Little things.  That is what I want you to consider doing.  I invite you to look at the world more holistically, make a pledge to do healthier and pleasurable activities, and think altruistically.  Little things.  There are certainly other little things you can do.  But in doing these little things, you might find your motivation to do some big things enhanced.  That’s what happened for me; I feel more motivated, more willing to take an extra step to help fight for justice for our planet.  Keep doing what you are doing to save our planet, and just add one more little thing; don’t make it that hard or uncomfortable to do.  Don’t listen to those around you or even your own negative thoughts that tell you that you aren’t making a difference.  You are.  You make more of a difference than you may ever know.

Remember your mint leaf.  Remember how it touched you.  This is what we are trying to save.  

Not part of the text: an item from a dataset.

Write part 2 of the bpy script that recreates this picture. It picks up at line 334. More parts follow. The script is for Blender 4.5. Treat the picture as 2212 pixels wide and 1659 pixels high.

I offer these words to take you on this journey of earth justice, and invite you to respond to each statement I make with “Teach us, and show us the way.” 
We call upon the earth, our planet home, with its beautiful depths and soaring heights, its vitality and abundance of life, and together we ask that it:
Teach us, and show us the way.
We call upon the mountains, the Cascades and the Rockies, the high green valleys and meadows filled with wild flowers, the summits of intense silence, and we ask that they:
Teach us, and show us the way.
We call upon the waters that rim the earth, horizon to horizon, that flow in our rivers and streams, that fall upon our gardens and fields, and we ask that they:
Teach us, and show us the way.
We call upon the forests, the great trees reaching strongly to the sky with earth in their roots and the heavens in their branches, the fir and the pine and the cedar, and we ask them to:
Teach us, and show us the way.
We call upon the creatures of the fields and forests and the seas, our brothers and sisters the wolves and deer, the eagle and dove, the great whales and the dolphin, the beautiful Orca and salmon who share our home, and we ask them to:
Teach us, and show us the way.

Mother earth teach us, and show us the way – Blessed Be.